So 16.07.2023
Mt 13:1-23 Gleichnis von Sämann.
Zunächst scheint es kein Imperativ in der Geschichte zu geben. Niemand wird zu etwas aufgefordert. So hat es schon Bonhoeffer konstatiert – und das hat mich lange zu einer sehr vorläufigen Betrachtung veranlasst. In etwa nach dem Motto: „Ist nun mal so“.
Das ist aber genauso taub, wie die Taubheit der Hörer, von denen Jesus berichtet.
Das Aktiv des „Ackers“
Schon Jesaja, den Jesus zitiert, hat es als Schrei zum Aufmerken gerufen. Kein Prophet will den Fluch. Mit Schmerz ruft er den taub werdenden zu, welche Folgen das haben wird.
Das, was ich noch höre, soll und muss mir zuerst dazu dienen, meine Hörbereitschaft wieder herzustellen.
Dazu ein wichtiger Text von Hildegard von Bingen: Wie bearbeitest du das Feld deines Herzens?
Das Wort Gottes hat Macht. So wie das Samenkorn in sich ein unfassbares Potenzial trägt. – Wir aber könne ihm ein harter Boden sein. Wir können Gottes Wort, also Jesus, trotzen. Indem wir nicht tun, was nur wir tun können: Unser Herz bereiten. Wir „sind“ nicht Fels, wir machen uns zum Fels.
Der Sämann
Was tun wir dem Sämann an!
Er hat Seinen Vater verlassen, damit Er ihnen (mir) helfe, mich rette.
Jesaja:
“Denn dieses Volkes Herz ist verstockt, und ihre Ohren hören übel, und ihre Augen schlummern, auf daß sie nicht dermaleinst mit den Augen sehen und mit den Ohren hören und mit dem Herzen verstehen und sich bekehren, daß ich ihnen hülfe.” (V 15)
Alles Leid nimmt Jesus auf sich – doch nicht, dass Er fatalistisch da stehe und die Vergeblichkeit seines Säens einfach nur feststelle. Es zerreißt Ihm das Herz.
Die Saat ist nicht für den Halm
Dieses ganze säen hat nicht den Sinn, dass es einen schönen Halm gebe und der Mensch gesegnet umherläuft. Mein gerettet werden, ist wahrlich nur dann ein gerettet sein, wenn ich Frucht bringe.

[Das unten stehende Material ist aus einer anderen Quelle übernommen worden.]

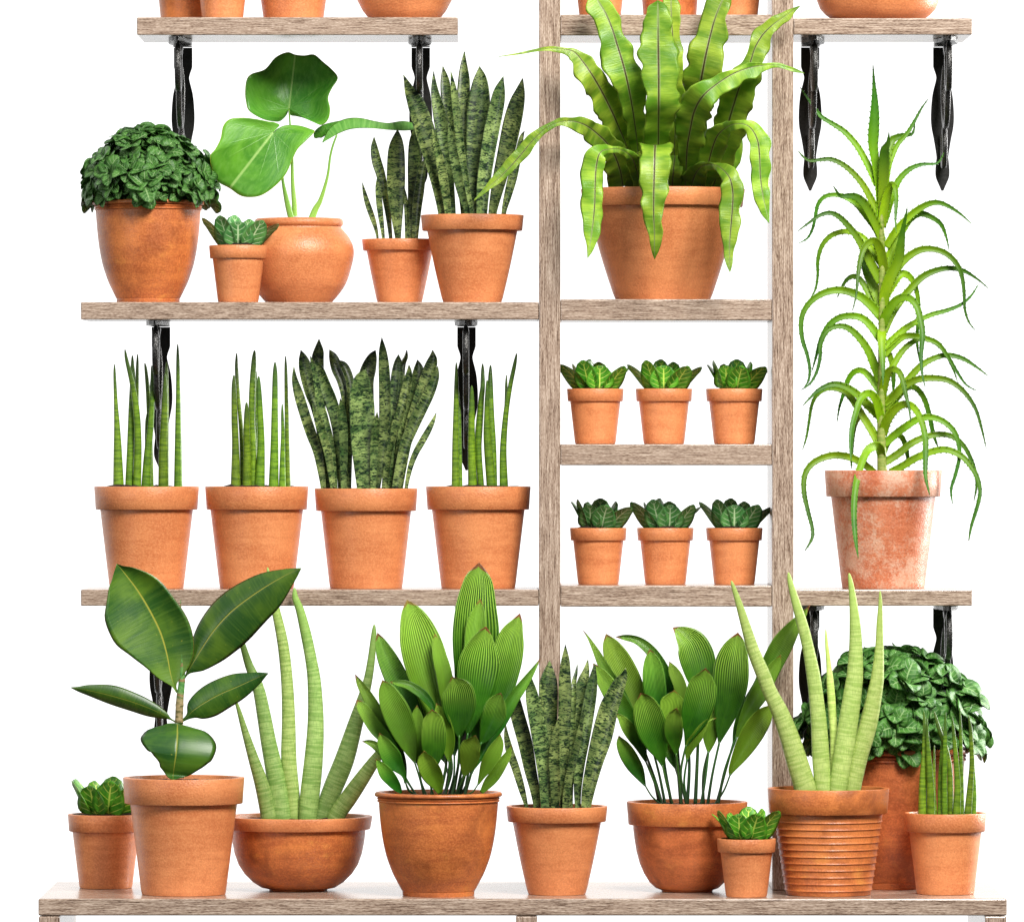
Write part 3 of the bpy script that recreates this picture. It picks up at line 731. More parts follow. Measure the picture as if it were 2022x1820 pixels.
rimpot(t, -.14, 1560.8, 1610.4, 120, 107, 83, M['clay_brown'], M['clay_brown'], ribs=11, seed=20)
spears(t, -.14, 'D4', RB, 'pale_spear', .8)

# ---- rubber plant
t = pot_thing('potted_rubber_plant', 'rubber plant with five big dark glossy leaves in a large pot on the bench', 'potted plant', 362.7, -.129, BZ)
Yr = -.129
rimpot(t, Yr, 1539.4, 1591, 120, 105.6, 83, M['clay'], M['clay_bumpy'], seed=21)
def wide(t, Y, crop, spec, d, mat, **kw):
    P = parse(spec, crop, Y, d, t.location, kw.pop('dbase', 0.0)); a = Acc(); blade(a, catmull(P, kw.pop('nseg', 36)), UP, **kw); return a.obj('leaf', M[mat], t)
wide(t, Yr, 'C1', "690,870,3,3;722,905,90,30;765,955,185,85;860,1080,325,170;960,1250,365,205;1030,1400,335,225;1075,1560,235,205;1100,1700,120,130;1125,1790,25,25;1150,1850,8,8", -20, 'rubber', cup=.28, m=17, thick=.0014, keel=.12, seed=1, roll=.12)
wide(t, Yr, 'C1', "2097,903,3,3;2050,922,22,48;1990,950,50,90;1850,1030,115,175;1700,1130,150,215;1560,1240,165,240;1440,1370,150,230;1350,1500,115,185;1270,1630,55,100;1230,1700,12,16;1195,1760,8,8", -35, 'rubber', cup=-.30, m=17, thick=.0014, keel=-.05, seed=2, roll=-.2)
wide(t, Yr, 'D1', "340,30,3,3;400,38,28,16;480,50,50,40;650,90,80,75;820,140,85,65;950,190,75,50;1050,238,38,28;1100,270,8,8;1150,300,8,8", -10, 'rubber', cup=-.35, m=15, thick=.0014, keel=-.1, seed=3, roll=-.25)
wide(t, Yr, 'D1', "1845,-79,3,3;1800,-62,26,30;1750,-40,50,55;1620,20,105,100;1480,80,118,125;1370,140,112,128;1280,200,80,90;1235,245,20,30;1180,290,8,8", -45, 'rubber', cup=-.25, m=15, thick=.0014, keel=-.05, seed=4, roll=-.1)
wide(t, Yr, 'D1', "1118,735,3,3,-72;1120,700,100,55,-58;1125,660,160,105,-62;1130,620,208,122,-66;1137,572,253,175,-68;1143,530,287,218,-68;1150,450,302,275,-60;1154,385,255,278,-48;1155,335,150,235,-32;1158,308,40,60,-16;1162,330,8,8,-5", 0, 'rubber', cup=-.08, m=17, thick=.0014, keel=-.04, seed=5)
P = parse("1178,-640,4;1180,-500,16;1188,-300,30;1192,-150,40;1185,0,50;1172,120,58;1165,300,62;1168,500,60;1172,720,60", 'D1', Yr, 0, t.location)
a = Acc(); pp = catmull([q[:4] for q in P], 70)
for i, q in enumerate(pp): q[3] *= 1 + .09 * (1 if i % 6 == 0 else 0)
tube(a, pp, 14); a.obj('stem', M['rubber_stem'], t)

# ---- bird's nest fern
t = pot_thing('potted_fern', 'wavy bright green fern spilling over a big pot inside the tall frame', 'potted plant', 1309, .145, CZ[1])
Yf = .145
rimpot(t, Yf, 368, 404, 162, 148, 94, M['clay_bumpy'], curve=.05, seed=22)
FR = [("980,5,4,4;985,50,90,62;986,150,112,105;987,300,128,130;989,450,145,150;990,620,115,160;990,800,108,150;989,950,108,118;988,1100,110,100;985,1300,70,70;985,1440,40,40", -250, .1),
      ("470,-90,4,4;530,10,105,70;590,110,115,90;640,230,125,80;680,360,140,105;720,490,150,115;755,640,115,120;790,830,85,110;815,1000,80,75;830,1130,60,50;860,1440,40,40", -222, .15),
      ("-233,433,2,2;-80,412,6,8;50,385,14,14;170,370,25,15;280,378,50,15;350,400,75,30;420,480,100,70;490,580,125,85;560,700,135,100;640,860,125,120;700,1000,100,90;755,1140,70,50;850,1440,40,40", -240, .25),
      ("-425,1535,3,3;-320,1440,20,25;-200,1330,42,48;-80,1200,55,62;20,1080,42,50;120,985,28,30;220,935,28,30;330,925,60,30;430,955,90,55;520,1020,100,70;600,1100,110,80;660,1200,110,100;700,1320,115,110;720,1440,100,110", -238, .1),
      ("1080,-80,4,4;1083,0,60,58;1086,150,60,65;1100,350,60,65;1115,600,50,68;1120,850,50,62;1110,1100,50,50;1100,1440,40,40", -195, 0),
      ("1530,-90,4,4;1470,10,90,80;1420,130,98,100;1380,270,115,120;1345,420,125,140;1310,600,140,150;1280,800,110,120;1240,1100,80,90;1180,1440,50,50", -215, -.2),
      ("2069,46,2,2;2010,85,20,26;1960,120,35,45;1860,190,55,60;1780,270,85,85;1720,370,45,105;1680,490,60,120;1620,620,130,110;1560,800,120,140;1515,950,110,150;1470,1100,90,140;1440,1300,70,110;1400,1440,50,60", -212, -.1),
      ("2100,560,2,2;2000,528,18,20;1900,497,15,22;1800,500,20,38;1700,512,32,85;1560,560,30,100;1420,650,75,100;1320,740,105,115;1260,850,122,128;1230,980,120,118;1205,1120,88,120;1197,1260,62,90;1190,1440,40,40", -245, -.1),
      ("1832,1705,2,2;1812,1610,22,45;1785,1490,50,70;1766,1350,72,75;1760,1200,82,80;1745,1080,90,68;1700,990,75,48;1640,950,35,42;1560,950,25,45;1490,985,50,62;1430,1050,80,100;1385,1180,85,115;1350,1330,60,100;1320,1440,45,60", -262, 0),
      ("445,1972,2,2;462,1870,50,30;485,1720,68,70;500,1560,58,95;505,1400,50,105;515,1260,60,110;545,1165,50,78;620,1140,32,35;700,1145,30,18;780,1200,50,40;820,1300,60,60;850,1440,40,40", -268, 0),
      ("1533,2080,2,2;1530,2000,28,35;1530,1880,40,60;1540,1750,60,90;1552,1600,65,100;1555,1470,85,100;1530,1360,85,80;1470,1290,50,45;1400,1258,18,38;1320,1270,30,60;1270,1330,70,80;1230,1440,100,120", -268, 0),
      ("820,1120,8,8;825,1200,50,50;815,1300,70,60;800,1440,70,70", -60, 0), ("1120,1120,8,8;1110,1210,60,60;1100,1320,70,70;1090,1440,70,70", -60, 0), ("1620,1050,8,8;1570,1150,60,60;1500,1280,80,80;1420,1440,70,70", -10, 0)]
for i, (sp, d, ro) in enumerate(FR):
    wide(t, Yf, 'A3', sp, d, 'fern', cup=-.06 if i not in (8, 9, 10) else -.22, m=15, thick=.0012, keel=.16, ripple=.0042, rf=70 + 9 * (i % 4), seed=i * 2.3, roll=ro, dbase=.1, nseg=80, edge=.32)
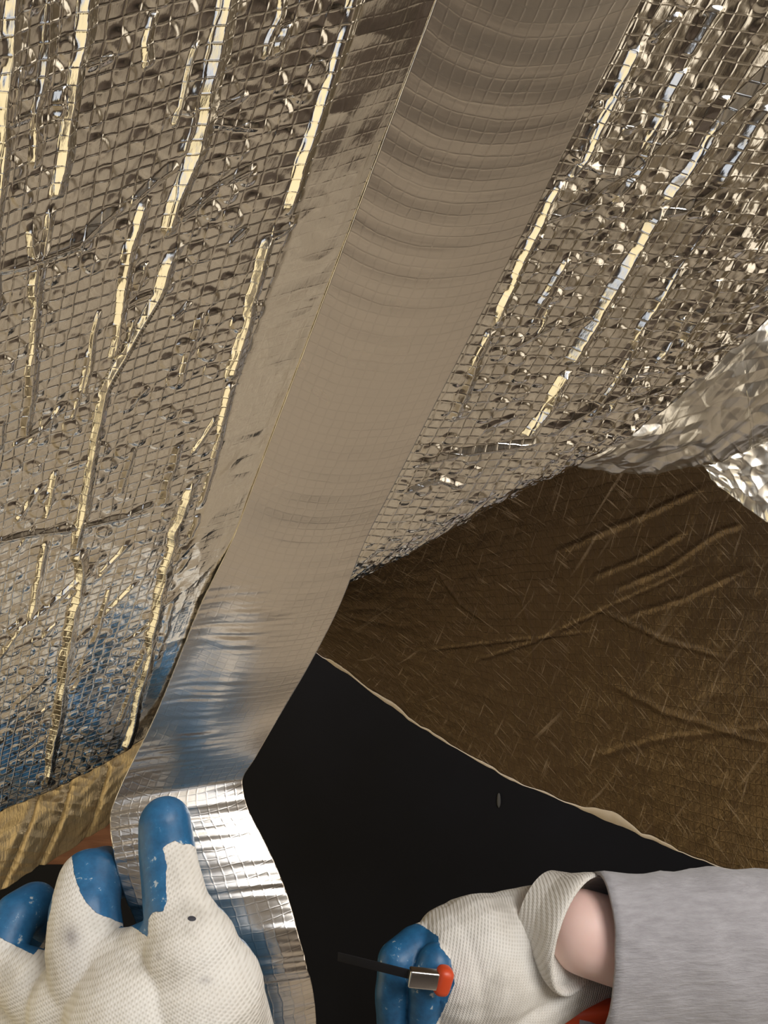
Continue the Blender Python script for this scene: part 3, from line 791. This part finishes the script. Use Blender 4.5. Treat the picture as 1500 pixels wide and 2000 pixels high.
dot = spot('ink_dot', 376, 1795, 0.0020, 0.0012, M_dot, g1); dot['label'] = 'small dark ink dot'

# right glove (fist round the cutter)
chains = [
 ch((1110,1838,.618,92),(1060,1848,.598,98),(1010,1862,.58,110),(940,1880,.565,122),(905,1890,.56,112)),
 ch((1105,1792,.612,60),(1060,1792,.595,58),(1000,1802,.585,58),(910,1812,.575,52),(862,1826,.568,46)),
 ch((1140,1900,.60,66),(1080,1900,.585,80),(990,1950,.565,88),(930,1980,.56,86),(900,2040,.56,80)),
 ch((870,1836,.568,44),(812,1852,.556,40),(778,1878,.545,38),(768,1930,.54,34),(768,1990,.545,32),(778,2045,.55,30)),   # index
 ch((880,1880,.56,44),(850,1880,.535,34),(832,1925,.53,31),(828,1980,.535,30),(832,2050,.54,28)),                     # middle
 ch((890,1960,.565,44),(868,1985,.55,34),(862,2060,.55,32)),                                                          # ring
]
me = capsules(chains, 0.0014, 7, 'glove')
co = vco(me); no = vno(me)
hh = 0.0012 * vnoise(co[:, 0] * 50 + co[:, 2] * 60, co[:, 2] * 90 - co[:, 0] * 60, 19)
co = co + no * hh[:, None]
# hollow the cuff: drop what would lie inside the opening
me.vertices.foreach_set('co', co.astype(np.float32).ravel())
px = 750 + co[:, 0] / co[:, 1] * F; py = 1000 - (co[:, 2] - CAMZ) / co[:, 1] * F
blue = [(700,1780),(778,1800),(823,1806),(855,1829),(861,1852),(881,1875),(888,1921),(869,1967),(846,2010),(850,2120),(690,2120)]
front = no[:, 1] < 0.5
coat = np.maximum(np.where(front, np.clip(sdist(px, py, blue) / 18, -1, 1), -1), np.clip((no[:, 1] - 0.45) * 3, -1, 1))
set_attr(me, 'coat', coat)
g2 = adopt(obj('glove', me, M_glove2)); g2['label'] = 'white knit glove with blue fingertips and a gaping cuff, gripping the cutter'

def tube(name, centers, radii, mat, n=48, wob=0.0, seed=0, axis=(1, 0, 0), closed=False, uscale=1.0):
    """loft of rings; centres are Vectors, radii (ry, rz) per ring in the plane across the path"""
    V = []
    for i, (c, (r1, r2)) in enumerate(zip(centers, radii)):
        d = (centers[min(i + 1, len(centers) - 1)] - centers[max(i - 1, 0)]).normalized()
        e1 = d.cross(Vector((0, 1, 0))).normalized(); e2 = d.cross(e1).normalized()
        for j in range(n):
            q = 2 * math.pi * j / n
            wv = 1 + wob * (float(vnoise(np.array(i * 0.28), np.array(3 * math.cos(q) + 7), seed)) - 0.5) + wob * 0.6 * (float(vnoise(np.array(i * 0.6 + 3 * math.sin(q)), np.array(5 * math.cos(q) + 9), seed + 1)) - 0.5)
            V.append(tuple(c + e1 * r1 * wv * math.cos(q) + e2 * r2 * wv * math.sin(q)))
    k = len(centers)
    Fc = [(i * n + j, i * n + (j + 1) % n, (i + 1) * n + (j + 1) % n, (i + 1) * n + j) for i in range(k - 1) for j in range(n)]
    return obj(name, mesh_np(name, V, Fc), mat)

# cuff of the right glove: a flared rolled rim round the wrist opening
rim = []
A = P(1132, 1818, .560)
cu = Vector((0.72, -0.66, -0.06)).normalized()          # axis of the opening
e1 = Vector((0, 0, 1)); e1 = (e1 - cu * e1.dot(cu)).normalized(); e2 = cu.cross(e1)
rings = []
prof = [(-0.018, 0.86), (-0.011, 0.93), (-0.005, 1.0), (0.0, 1.045), (0.004, 1.06), (0.006, 1.03), (0.004, 0.98), (-0.004, 0.94), (-0.016, 0.88), (-0.03, 0.80)]
V = []; n = 64
for (z, r) in prof:
    for j in range(n):
        q = 2 * math.pi * j / n; wv = 1 + 0.02 * math.sin(3 * q + 1)
        V.append(tuple(A + cu * z + e1 * 0.0372 * r * wv * math.cos(q) + e2 * 0.0440 * r * wv * math.sin(q)))
Fc = [(i * n + j, i * n + (j + 1) % n, (i + 1) * n + (j + 1) % n, (i + 1) * n + j) for i in range(len(prof) - 1) for j in range(n)]
me = mesh_np('cuff', V, Fc); set_attr(me, 'coat', -np.ones(len(V)))
cf = obj('cuff', me, M_glove2); cf.parent = g2

# wrist and forearm of the right arm, one skin surface inside the sleeve
me = capsules([ch((1108,1822,.578,62),(1140,1820,.560,78),(1220,1845,.565,80),(1500,1860,.58,100),(1900,1890,.60,125))], 0.003, 6, 'forearm')
adopt(obj('forearm', me, M_skin))['label'] = 'bare pink wrist'
# sleeve
cs = []; rs = []
xs = np.linspace(1158, 2100, 60)
for i, x in enumerate(xs):
    D = .555 + (x - 1158) * 0.00006
    yc = 1868 + (x - 1158) * 0.02
    r = (162 + (x - 1158) * 0.028 + 5 * math.sin(x / 70.0)) * D / F
    cs.append(P(x, yc, D)); rs.append((r, r * 0.62))
sl = solid(tube('sleeve', cs, rs, M_sleeve, n=96, wob=0.07, seed=5), 0.0025)
adopt(sl)['label'] = 'loose grey jersey sleeve'
# left sleeve, below the picture
cs = [P(400 + i * 12, 2400 + i * 60, .43 + i * 0.004) for i in range(12)]
adopt(solid(tube('sleeve', cs, [(0.045 + i * 0.001, 0.04 + i * 0.001) for i in range(12)], M_sleeve, n=48, wob=0.06, seed=8), 0.0025))

# ------------------------------------------------------------------ the cutter
cut = bpy.data.objects.new('utility_knife', None); C.objects.link(cut); cut.location = P(870, 1916, .52)
tag(cut, 'utility knife with orange-red handle and short steel nose held in the right glove', 'knife')
def kid(o):
    o.parent = cut; o.matrix_parent_inverse = Matrix.Translation(cut.location).inverted(); return o
def bar(name, a, b, w, h, mat, bev=0.002):
    """rounded bar from a to b"""
    d = (b - a); Ln = d.length; d.normalize(); q = Matrix((d, Vector((0, 1, 0)).cross(d).cross(d).normalized() * -1, d.cross(Vector((0, 1, 0))).normalized())).transposed()
    V = []
    for sx in (0, 1):
        for sy in (-1, 1):
            for sz in (-1, 1): V.append(tuple(a + q @ Vector((sx * Ln, sy * h / 2, sz * w / 2))))
    Fc = [(0,1,3,2),(4,6,7,5),(0,4,5,1),(2,3,7,6),(0,2,6,4),(1,5,7,3)]
    o = obj(name, mesh_np(name, V, Fc, smooth=False), mat)
    bb = o.modifiers.new('b', 'BEVEL'); bb.width = bev; bb.segments = 4
    return o
kid(bar('nose', P(798,1908,.510), P(856,1914,.512), 0.011, 0.007, M_steel, 0.0012))
kid(bar('collar', P(850,1913,.512), P(880,1917,.515), 0.018, 0.012, M_redpl, 0.0045))
kid(bar('handle', P(885,1920,.545), P(1180,2010,.60), 0.020, 0.016, M_redpl, 0.006))
kid(bar('handle_end', P(1060,2004,.572), P(1215,1990,.575), 0.026, 0.018, M_redpl, 0.006))
kid(bar('blade', P(660,1868,.53), P(800,1903,.512), 0.006, 0.0008, simple('black_blade_steel', (0.02, 0.02, 0.024), 0.6, 0.5), 0.0003))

Der Sinn des Halmes ist die Ähre mit ihrer Frucht.
Auf dass die Kinder des Bauern (des Sämanns) Brot haben zu essen und zu leben.
Viele fragen, was der Glaube ihnen bringt. Sie wollen den segnenden Jesus gern haben, und sich von ihrer Mühe und Erfolglosigkeit erlösen lassen.
Ein Erlöster, der nichts weiter als erlöst ist, ist in Wahrheit kein Erlöster.
Es gibt keine Erlösung, die mit einem Punkt endet.
Man ist immer erlöst zu etwas. Nämlich erlöst, um Frucht für Frau und Kind zu sein, für Nachbar und Mitarbeiter, für Heimatort und Kirche, ja für die Welt aus der Wirksamkeit in der unsichtbaren Welt.
Konkret
In meiner Beratung sind auch christliche Ehepaare.
Manch ein Mann (den betrachte ich hier exemplarisch) meint nun, er müsse etwas von der Ehe haben. Es ginge um ihn, und seine Freundlichkeit der Frau gegenüber wäre eine Spardose, mit deren Inhalt ich am Ende etwas Schönes machen kann.
Und diese Ehen scheitern. Massenhaft.
Kinder bleiben in der Zerrissenheit – mit dauerhaftem Schaden.
Vorgestern traf ich an unserem kleinen Bahnhof ein Mädchen. Es weinte bitterlich.
Wie ich erfuhr, verließ sie ihr Vater noch vor der Geburt. Ihre Mutter gab sie mit fünf Jahren in eine Pflegefamilie. Dort gab es Probleme mit dem Sohn der Pflegemutter und sie floh. Seid dem war sie in drei Einrichtungen und floh erneut.
Was auch immer nun getan werden konnte – sie ist ein Mädchen(14 Jahre alt), das keine Bindung erfahren hat und deren Lebenshypothek entsetzlich groß ist.
Das ist ein Ergebnis dessen, wenn ich keine Frucht bringe, weil ich meine Ohren taub gemacht habe, für den, der mich fruchtbar machen kann und will.
In unser aller Umgebung sind hungernde Kinder, die unsere Hörbereitschaft brauchen, damit sie von der Frucht unseres Wachstums genährt werden können.
Es geht nicht um mich – es geht um sie.